=== Exercise requirements ===
Retype each line exactly. Skip images.

=== Provided data ===
################

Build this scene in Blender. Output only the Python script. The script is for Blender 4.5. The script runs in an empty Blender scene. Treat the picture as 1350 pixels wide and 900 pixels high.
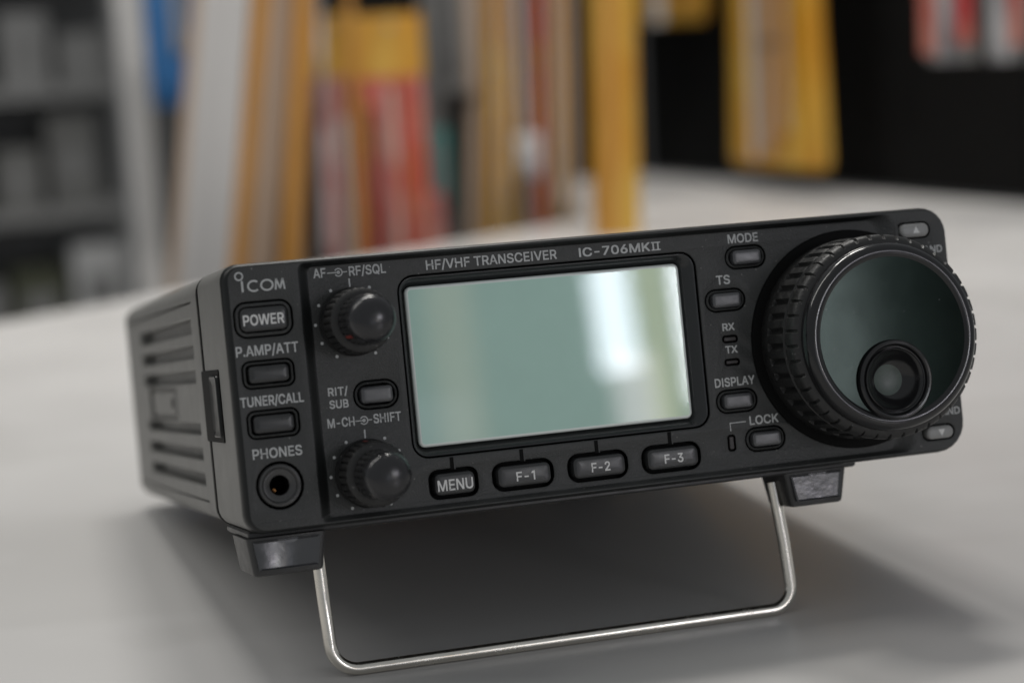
import bpy, bmesh, math, random
from mathutils import Matrix, Vector
from mathutils.geometry import tessellate_polygon
random.seed(7)
S = bpy.context.scene
COL = S.collection
PI = math.pi
MM = 0.001

# ------------------------------------------------------------------ camera
cd = bpy.data.cameras.new('camera')
cam = bpy.data.objects.new('camera', cd)
COL.objects.link(cam)
S.camera = cam
cd.sensor_width = 36.0
cd.lens = 72.125
cd.clip_start = 0.02
cd.clip_end = 60.0
cam.matrix_world = Matrix((
    (0.9538, 0.09274, -0.28576, -0.1484),
    (-0.29603, 0.12792, -0.94657, -0.4179),
    (-0.05123, 0.98744, 0.14946, 0.1349),
    (0, 0, 0, 1)))
cd.dof.use_dof = True
cd.dof.focus_distance = 0.444
cd.dof.aperture_fstop = 8.0
cd.dof.aperture_blades = 9

# ------------------------------------------------------------------ world and lamps
W = bpy.data.worlds.new('World')
S.world = W
W.use_nodes = True
W.node_tree.nodes['Background'].inputs[0].default_value = (0.93, 0.97, 1.0, 1)
W.node_tree.nodes['Background'].inputs[1].default_value = 0.31
S.view_settings.view_transform = 'Standard'
S.view_settings.look = 'None'
S.view_settings.exposure = 0.0
S.view_settings.gamma = 1.0


def area(name, loc, target, sx, sy, power, col=(1, 1, 1), spread=180):
    ld = bpy.data.lights.new(name, 'AREA')
    ld.shape = 'RECTANGLE'
    ld.size = sx
    ld.size_y = sy
    ld.energy = power
    ld.color = col
    ld.spread = math.radians(spread)
    o = bpy.data.objects.new(name, ld)
    COL.objects.link(o)
    o.location = loc
    d = Vector(target) - Vector(loc)
    o.rotation_euler = d.to_track_quat('-Z', 'Y').to_euler()
    return o


# ceiling tubes of the shop, behind and above the set, plus one added goods fill
CEIL = (1.0, 0.975, 0.93)
area('overhead_lamp', (-0.16, 0.60, 1.55), (0, 0.1, 0), 0.34, 0.10, 7, CEIL)
area('overhead_lamp', (0.26, 0.70, 1.55), (0, 0.1, 0), 0.34, 0.10, 8, CEIL)
area('overhead_lamp', (-1.1, 0.35, 1.5), (0, 0.1, 0), 0.25, 1.2, 7, CEIL)
area('overhead_lamp', (0.45, 0.05, 1.75), (0.22, 1.15, 0.0), 0.9, 0.25, 3.2, (1.0, 0.96, 0.91), 62)  # added fill, narrowed to brighten only the goods
area('overhead_lamp', (0.5, 2.3, 1.7), (0.1, 2.2, 0), 1.2, 0.25, 8, (1.0, 0.96, 0.90))
area('window_lamp', (0.765, -1.53, 0.37), (0.05, 0, 0.09), 0.055, 0.34, 1.0, (0.95, 0.88, 1.0))
area('added_tint_lamp', (0.838, -1.50, 0.36), (0.05, 0, 0.09), 0.03, 0.30, 0.03, (0.45, 0.9, 0.9))  # added lamp, puts a teal tint into the dial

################

=== Response to the task ===
Build this scene in Blender. Output only the Python script. The script is for Blender 4.5. The script runs in an empty Blender scene. Treat the picture as 1350 pixels wide and 900 pixels high.
import bpy, bmesh, math, random
from mathutils import Matrix, Vector
from mathutils.geometry import tessellate_polygon
random.seed(7)
S = bpy.context.scene
COL = S.collection
PI = math.pi
MM = 0.001

# ------------------------------------------------------------------ camera
cd = bpy.data.cameras.new('camera')
cam = bpy.data.objects.new('camera', cd)
COL.objects.link(cam)
S.camera = cam
cd.sensor_width = 36.0
cd.lens = 72.125
cd.clip_start = 0.02
cd.clip_end = 60.0
cam.matrix_world = Matrix((
    (0.9538, 0.09274, -0.28576, -0.1484),
    (-0.29603, 0.12792, -0.94657, -0.4179),
    (-0.05123, 0.98744, 0.14946, 0.1349),
    (0, 0, 0, 1)))
cd.dof.use_dof = True
cd.dof.focus_distance = 0.444
cd.dof.aperture_fstop = 8.0
cd.dof.aperture_blades = 9

# ------------------------------------------------------------------ world and lamps
W = bpy.data.worlds.new('World')
S.world = W
W.use_nodes = True
W.node_tree.nodes['Background'].inputs[0].default_value = (0.93, 0.97, 1.0, 1)
W.node_tree.nodes['Background'].inputs[1].default_value = 0.31
S.view_settings.view_transform = 'Standard'
S.view_settings.look = 'None'
S.view_settings.exposure = 0.0
S.view_settings.gamma = 1.0


def area(name, loc, target, sx, sy, power, col=(1, 1, 1), spread=180):
    ld = bpy.data.lights.new(name, 'AREA')
    ld.shape = 'RECTANGLE'
    ld.size = sx
    ld.size_y = sy
    ld.energy = power
    ld.color = col
    ld.spread = math.radians(spread)
    o = bpy.data.objects.new(name, ld)
    COL.objects.link(o)
    o.location = loc
    d = Vector(target) - Vector(loc)
    o.rotation_euler = d.to_track_quat('-Z', 'Y').to_euler()
    return o


# ceiling tubes of the shop, behind and above the set, plus one added goods fill
CEIL = (1.0, 0.975, 0.93)
area('overhead_lamp', (-0.16, 0.60, 1.55), (0, 0.1, 0), 0.34, 0.10, 7, CEIL)
area('overhead_lamp', (0.26, 0.70, 1.55), (0, 0.1, 0), 0.34, 0.10, 8, CEIL)
area('overhead_lamp', (-1.1, 0.35, 1.5), (0, 0.1, 0), 0.25, 1.2, 7, CEIL)
area('overhead_lamp', (0.45, 0.05, 1.75), (0.22, 1.15, 0.0), 0.9, 0.25, 3.2, (1.0, 0.96, 0.91), 62)  # added fill, narrowed to brighten only the goods
area('overhead_lamp', (0.5, 2.3, 1.7), (0.1, 2.2, 0), 1.2, 0.25, 8, (1.0, 0.96, 0.90))
area('window_lamp', (0.765, -1.53, 0.37), (0.05, 0, 0.09), 0.055, 0.34, 1.0, (0.95, 0.88, 1.0))
area('added_tint_lamp', (0.838, -1.50, 0.36), (0.05, 0, 0.09), 0.03, 0.30, 0.03, (0.45, 0.9, 0.9))  # added lamp, puts a teal tint into the dial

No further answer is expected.